Soothing tones wavering behind pacific harmonics prepare the listener for a plunge into a grittier ambience. The mood and timbre becomes harsher as guitar effects take over. A growling drone provides a backdrop for twinkling guitar notes amid a pool of gurgling diodes. Faint percussives resound softly as if echoing within a metal cargo hold.

While well hidden, the guitar is the main instrument here, albeit subjected to an abundance of treatments and reprocessing, resulting in a plethora of unearthly tonal effects. Expansive tonalities are created, then twisted sideways to provide cover for more conventional guitar chords. Metal scrapings and breathless sustains abound. Feigned cellos and sawing strings lend a classical edge to the industrial noise.

Often, the guitar-generated drones ascend to near-painful intensity, utilizing volume to approximate approach and departure. A compression of aggressive sounds achieves a celestial disposition that opens the sky.

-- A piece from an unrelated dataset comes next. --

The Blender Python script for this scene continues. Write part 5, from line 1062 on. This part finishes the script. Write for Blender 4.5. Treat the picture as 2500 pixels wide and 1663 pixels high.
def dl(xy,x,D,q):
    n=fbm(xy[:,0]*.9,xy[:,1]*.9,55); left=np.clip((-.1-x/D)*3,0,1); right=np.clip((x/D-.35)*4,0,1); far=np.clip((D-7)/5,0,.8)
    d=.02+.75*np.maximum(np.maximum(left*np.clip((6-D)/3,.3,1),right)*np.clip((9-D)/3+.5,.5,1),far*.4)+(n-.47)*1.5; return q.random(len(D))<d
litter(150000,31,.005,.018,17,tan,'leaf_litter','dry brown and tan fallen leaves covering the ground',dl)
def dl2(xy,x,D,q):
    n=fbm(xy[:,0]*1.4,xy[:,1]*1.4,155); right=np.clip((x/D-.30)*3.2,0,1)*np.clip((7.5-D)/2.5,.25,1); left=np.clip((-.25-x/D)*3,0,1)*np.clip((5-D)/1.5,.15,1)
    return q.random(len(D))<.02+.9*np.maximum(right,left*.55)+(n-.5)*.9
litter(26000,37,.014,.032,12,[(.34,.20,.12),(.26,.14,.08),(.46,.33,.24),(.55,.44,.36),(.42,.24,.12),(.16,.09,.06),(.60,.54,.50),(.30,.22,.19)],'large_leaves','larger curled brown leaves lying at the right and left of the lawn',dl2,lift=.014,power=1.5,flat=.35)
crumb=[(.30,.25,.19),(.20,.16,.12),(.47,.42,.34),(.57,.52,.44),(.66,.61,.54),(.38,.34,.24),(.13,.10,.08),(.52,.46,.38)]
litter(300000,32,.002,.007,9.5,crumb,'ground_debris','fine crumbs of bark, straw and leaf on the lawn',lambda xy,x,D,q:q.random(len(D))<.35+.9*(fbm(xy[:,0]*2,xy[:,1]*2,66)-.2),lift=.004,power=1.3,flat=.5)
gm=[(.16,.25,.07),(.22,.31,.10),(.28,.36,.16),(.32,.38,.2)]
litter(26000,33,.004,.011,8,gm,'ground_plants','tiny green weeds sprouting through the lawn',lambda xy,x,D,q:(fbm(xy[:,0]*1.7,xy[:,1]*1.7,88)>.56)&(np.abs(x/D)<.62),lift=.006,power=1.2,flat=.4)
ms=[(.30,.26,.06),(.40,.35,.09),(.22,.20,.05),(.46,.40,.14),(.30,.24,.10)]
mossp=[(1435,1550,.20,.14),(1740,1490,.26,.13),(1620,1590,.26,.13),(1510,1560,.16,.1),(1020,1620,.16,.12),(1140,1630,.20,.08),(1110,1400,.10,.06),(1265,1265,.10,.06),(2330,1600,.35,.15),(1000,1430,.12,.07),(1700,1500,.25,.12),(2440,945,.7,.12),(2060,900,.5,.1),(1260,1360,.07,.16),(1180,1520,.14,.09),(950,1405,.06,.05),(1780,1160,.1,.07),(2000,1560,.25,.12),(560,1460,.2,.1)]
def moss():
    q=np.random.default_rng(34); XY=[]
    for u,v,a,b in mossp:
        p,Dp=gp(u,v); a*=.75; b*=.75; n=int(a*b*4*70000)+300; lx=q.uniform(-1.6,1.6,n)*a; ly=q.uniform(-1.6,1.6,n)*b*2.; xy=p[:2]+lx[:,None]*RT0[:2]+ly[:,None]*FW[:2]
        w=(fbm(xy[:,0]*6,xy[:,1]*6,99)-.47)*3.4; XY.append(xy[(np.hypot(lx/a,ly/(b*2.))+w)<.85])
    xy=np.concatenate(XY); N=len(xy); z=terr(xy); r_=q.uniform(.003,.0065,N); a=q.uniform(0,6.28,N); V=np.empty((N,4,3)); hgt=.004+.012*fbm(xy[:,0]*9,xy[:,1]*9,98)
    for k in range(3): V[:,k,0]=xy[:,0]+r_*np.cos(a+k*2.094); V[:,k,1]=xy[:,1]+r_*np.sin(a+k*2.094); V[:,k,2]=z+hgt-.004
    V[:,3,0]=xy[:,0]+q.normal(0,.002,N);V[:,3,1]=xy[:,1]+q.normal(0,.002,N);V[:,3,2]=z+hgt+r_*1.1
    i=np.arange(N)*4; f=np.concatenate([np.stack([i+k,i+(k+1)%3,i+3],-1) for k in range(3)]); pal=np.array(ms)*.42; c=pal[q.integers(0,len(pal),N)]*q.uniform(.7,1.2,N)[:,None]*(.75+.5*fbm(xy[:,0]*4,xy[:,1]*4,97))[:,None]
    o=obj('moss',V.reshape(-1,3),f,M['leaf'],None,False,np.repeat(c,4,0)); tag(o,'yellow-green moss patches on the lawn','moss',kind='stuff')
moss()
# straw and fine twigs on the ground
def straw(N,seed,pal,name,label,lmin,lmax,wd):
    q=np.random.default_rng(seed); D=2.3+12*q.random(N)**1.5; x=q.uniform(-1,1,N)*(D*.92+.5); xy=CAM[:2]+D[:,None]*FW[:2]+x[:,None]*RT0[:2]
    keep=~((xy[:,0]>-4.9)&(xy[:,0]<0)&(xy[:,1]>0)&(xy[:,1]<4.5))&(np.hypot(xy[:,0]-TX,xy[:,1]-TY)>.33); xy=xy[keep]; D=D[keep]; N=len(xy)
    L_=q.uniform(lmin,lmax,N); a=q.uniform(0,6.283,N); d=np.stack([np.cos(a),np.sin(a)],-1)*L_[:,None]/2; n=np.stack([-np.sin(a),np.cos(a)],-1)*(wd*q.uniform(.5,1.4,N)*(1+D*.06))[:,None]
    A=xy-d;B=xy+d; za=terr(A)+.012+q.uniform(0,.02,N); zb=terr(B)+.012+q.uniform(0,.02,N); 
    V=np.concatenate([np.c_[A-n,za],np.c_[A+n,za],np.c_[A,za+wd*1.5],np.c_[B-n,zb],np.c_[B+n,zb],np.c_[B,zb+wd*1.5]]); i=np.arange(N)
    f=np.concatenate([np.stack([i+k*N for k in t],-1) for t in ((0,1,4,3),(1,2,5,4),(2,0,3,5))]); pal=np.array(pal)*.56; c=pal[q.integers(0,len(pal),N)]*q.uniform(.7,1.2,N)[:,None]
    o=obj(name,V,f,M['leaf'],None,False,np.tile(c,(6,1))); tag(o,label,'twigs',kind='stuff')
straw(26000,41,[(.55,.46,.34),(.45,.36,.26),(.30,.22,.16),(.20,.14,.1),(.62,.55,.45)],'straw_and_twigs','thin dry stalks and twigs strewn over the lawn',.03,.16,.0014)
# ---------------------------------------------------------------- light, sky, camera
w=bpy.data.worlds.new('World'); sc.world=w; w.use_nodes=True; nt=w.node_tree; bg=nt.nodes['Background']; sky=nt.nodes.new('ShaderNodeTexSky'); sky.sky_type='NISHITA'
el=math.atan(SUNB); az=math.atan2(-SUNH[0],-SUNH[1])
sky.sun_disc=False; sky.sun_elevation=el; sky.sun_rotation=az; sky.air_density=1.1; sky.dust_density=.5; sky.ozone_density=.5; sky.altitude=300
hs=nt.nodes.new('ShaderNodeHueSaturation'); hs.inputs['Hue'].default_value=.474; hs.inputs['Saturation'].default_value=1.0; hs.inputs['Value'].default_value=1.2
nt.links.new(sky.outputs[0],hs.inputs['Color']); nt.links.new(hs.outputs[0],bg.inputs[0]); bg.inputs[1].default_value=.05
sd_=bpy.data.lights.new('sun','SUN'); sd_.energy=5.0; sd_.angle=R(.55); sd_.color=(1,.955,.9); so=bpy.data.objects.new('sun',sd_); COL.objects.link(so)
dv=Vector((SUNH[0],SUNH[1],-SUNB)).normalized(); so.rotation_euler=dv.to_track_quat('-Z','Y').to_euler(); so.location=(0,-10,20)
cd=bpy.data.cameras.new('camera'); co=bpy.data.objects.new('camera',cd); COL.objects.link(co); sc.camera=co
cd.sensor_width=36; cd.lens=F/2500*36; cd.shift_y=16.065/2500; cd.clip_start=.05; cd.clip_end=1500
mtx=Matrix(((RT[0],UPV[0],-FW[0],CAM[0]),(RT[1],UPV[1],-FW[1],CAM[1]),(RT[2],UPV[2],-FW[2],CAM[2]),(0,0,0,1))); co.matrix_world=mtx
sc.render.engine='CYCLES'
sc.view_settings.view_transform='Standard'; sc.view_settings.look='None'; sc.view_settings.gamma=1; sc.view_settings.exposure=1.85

For the 16 minute finale, Robert employs actual guitar chords of a melodic nature, counterpointing each other as the different layers interact and evolve.

Although there are melodic hints, this music is generally harmonic, relying on dense layers to establish a soundscape designed to pry open the listener's head with a relentless grind of guitar distortions. Notably, however, this music is devoid of any hostility, pursuing a blissful euphoria reached through teeth-grinding passages of musique concrete.